Авторы социологических компендиумов просто отказываются видеть, что феномен идеологии интересует отнюдь не только аспирантов, готовящих соответствующие научные рефераты, но и множество людей, на сознание которых идеологии претендуют и которые уже находятся под воздействием хотя бы одной из них. Весь дискурс этих компендиумов подостлан снобистским равнодушием к социально обеспокоенному рядовому участнику общественной жизни, которого часто называют субъектом обычного сознания. За последним признается психологическая сложность, отображающая сложность породивших его повседневных жизненных обстоятельств. Вместе с тем этому психологически трактуемому сознанию по строгому счету отказано в способности противостоять (или наоборот – осознанно следовать) направленному на него все более организованному, все более целенаправленному потоку массовой информации.

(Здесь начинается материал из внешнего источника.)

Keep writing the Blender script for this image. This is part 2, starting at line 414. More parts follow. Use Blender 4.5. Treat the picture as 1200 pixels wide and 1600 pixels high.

В отношении к этому потоку обычное сознание есть беззащитная tabula rasa. Это сознание «простака, встретившегося с обманщиком» (объяснительная модель раннего Просвещения). Это сознание без самосознания, носитель которого не поднимается до понимания своей вины (или хотя бы совиновности) в отношении разделяемого им заблуждения и неспособен преодолевать его (заблуждение) в качестве самообмана.